For designers, working on a brand is a different prospect to inventing an original toy or game. What should inventors new to working with brands know about what makes for great licensed toys?
A thorough understanding of a brand is absolutely key. When working with a new licensee on a property, as well as sharing the style guide and creative assets with designers, we take them through the brand presentation and encourage them to get to know it as well as they can. If it is a movie or tv show, watch it; if it is a book, read it, or if it is a gaming brand, play it! It’s the best way to get under the skin of a brand and see it from a fan’s perspective. From doing this, a certain detail can spark a great idea. This really does ensure that the product development is true to the property.

Should toy and game companies think about licensing their brands out more than they do?
Toys and games are brands that consumers hold in huge affection, and where appropriate they offer a fantastic opportunity for licensing. Some of the largest licensing programmes for children in the past decade have come from toy brands, and more specifically collectibles.

At Bulldog, we manage the UK licensing programme for Shopkins, which paved the way for the huge growth of this category, and was the largest property in the UK for girls for three consecutive years. A collectible series of anthropomorphised characters from Moose, the collectible saw huge sales from launch and from that we were able to build a cross-category programme of over 40 licensees.

Vicky Hill, Bulldog Licensing
The other opportunity for toy and game companies is licensing their “back catalogue” for adults. Nostalgia is a key trend, and there is a great opportunity to license the brands people grew up with, targeting adults, on to categories such as gifting, stationery, apparel and more.

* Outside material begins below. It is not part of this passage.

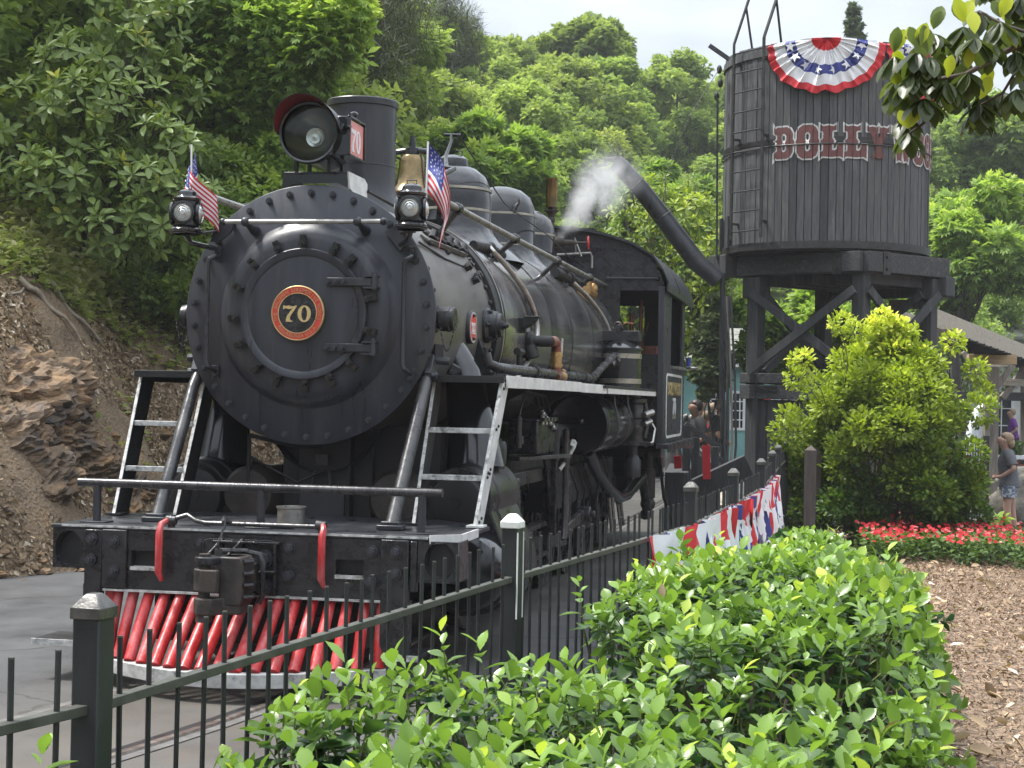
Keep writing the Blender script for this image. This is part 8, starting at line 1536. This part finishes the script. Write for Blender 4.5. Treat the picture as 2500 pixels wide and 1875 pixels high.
# ---------------------------------------------------------------- steam
sm = bpy.data.materials.new('steam'); t_ = nodes(sm); N = t_.nodes.new; K = t_.links.new; o_ = N('ShaderNodeOutputMaterial'); pv = N('ShaderNodeVolumePrincipled'); K(pv.outputs[0], o_.inputs['Volume']); pv.inputs['Color'].default_value = (.95, .95, .96, 1); pv.inputs['Anisotropy'].default_value = .2
tcn = N('ShaderNodeTexCoord'); nn_ = N('ShaderNodeTexNoise'); nn_.inputs['Scale'].default_value = 3.4; nn_.inputs['Detail'].default_value = 5; nn_.inputs['Distortion'].default_value = .8; K(tcn.outputs['Object'], nn_.inputs['Vector'])
rr_ = N('ShaderNodeMapRange'); rr_.inputs['From Min'].default_value = .40; rr_.inputs['From Max'].default_value = .68; rr_.inputs['To Max'].default_value = 8.; K(nn_.outputs[0], rr_.inputs[0]); nn_.inputs['Distortion'].default_value = .3; nn_.inputs['Scale'].default_value = 4.2; nn_.inputs['Roughness'].default_value = .65
ax3 = (Vector(at(1345, 352, 18.2))-Vector(at(1212, 505, 17.6))).normalized()
dt_ = N('ShaderNodeVectorMath'); dt_.operation = 'DOT_PRODUCT'; dt_.inputs[1].default_value = ax3; K(tcn.outputs['Object'], dt_.inputs[0]); sc3_ = N('ShaderNodeVectorMath'); sc3_.operation = 'SCALE'; sc3_.inputs[0].default_value = ax3; K(dt_.outputs['Value'], sc3_.inputs['Scale'])
sb_ = N('ShaderNodeVectorMath'); sb_.operation = 'SUBTRACT'; K(tcn.outputs['Object'], sb_.inputs[0]); K(sc3_.outputs[0], sb_.inputs[1]); ln_ = N('ShaderNodeVectorMath'); ln_.operation = 'LENGTH'; K(sb_.outputs[0], ln_.inputs[0])
wd_ = N('ShaderNodeMapRange'); wd_.inputs['From Max'].default_value = .8; wd_.inputs['To Min'].default_value = .08; wd_.inputs['To Max'].default_value = .42; K(dt_.outputs['Value'], wd_.inputs[0])
dv_ = N('ShaderNodeMath'); dv_.operation = 'DIVIDE'; K(ln_.outputs['Value'], dv_.inputs[0]); K(wd_.outputs[0], dv_.inputs[1]); fo_ = N('ShaderNodeMapRange'); fo_.interpolation_type = 'SMOOTHSTEP'; fo_.inputs['From Min'].default_value = 1.; fo_.inputs['From Max'].default_value = .1; K(dv_.outputs[0], fo_.inputs[0])
en_ = N('ShaderNodeMapRange'); en_.interpolation_type = 'SMOOTHSTEP'; en_.inputs['From Min'].default_value = 1.35; en_.inputs['From Max'].default_value = .8; K(dt_.outputs['Value'], en_.inputs[0])
m1_ = N('ShaderNodeMath'); m1_.operation = 'MULTIPLY'; K(rr_.outputs[0], m1_.inputs[0]); K(fo_.outputs[0], m1_.inputs[1]); m2_ = N('ShaderNodeMath'); m2_.operation = 'MULTIPLY'; K(m1_.outputs[0], m2_.inputs[0]); K(en_.outputs[0], m2_.inputs[1]); K(m2_.outputs[0], pv.inputs['Density'])
k = MB(); a_ = Vector(at(1212, 505, 17.6)); c0 = a_.copy(); k.tube([ax3*-.05, ax3*.2, ax3*.5, ax3*.8, ax3*1.1, ax3*1.38], [.07, .17, .30, .42, .46, .42], 20)
o = k.build('steam_plume', sm, None, 60, 0, c0); tag(o, 'thin white steam drifting up from behind the brass whistle', 'steam', kind='stuff')

# ---------------------------------------------------------------- air
hz = bpy.data.materials.new('haze'); t_ = nodes(hz); o_ = t_.nodes.new('ShaderNodeOutputMaterial'); pv = t_.nodes.new('ShaderNodeVolumePrincipled'); pv.inputs['Color'].default_value = (.90, .94, 1, 1); pv.inputs['Density'].default_value = .0006; t_.links.new(pv.outputs[0], o_.inputs['Volume'])
k = MB(); k.box((0, 215, 28), (560, 600, 60)); tag(k.build('haze', hz), kind='stuff')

Is there a TV or film that isn’t licensed that you think would make a great board game/toy line?
I think a Home Alone board game would be a Christmas family favourite, and something an inventor could have a lot of fun with!

What are some key trends in licensing that inventors or designers should take note of?
Publishing properties, particularly those with heritage, are increasingly moving into licensing with some great results. Coming from this area, they naturally have a lot of potential to translate a rich story into a great game concept. These often tend to have good parental approval.

Sustainability is also a key area of discussion with all parties involved looking for ways to be more sustainable, so this should be considered in design of all products.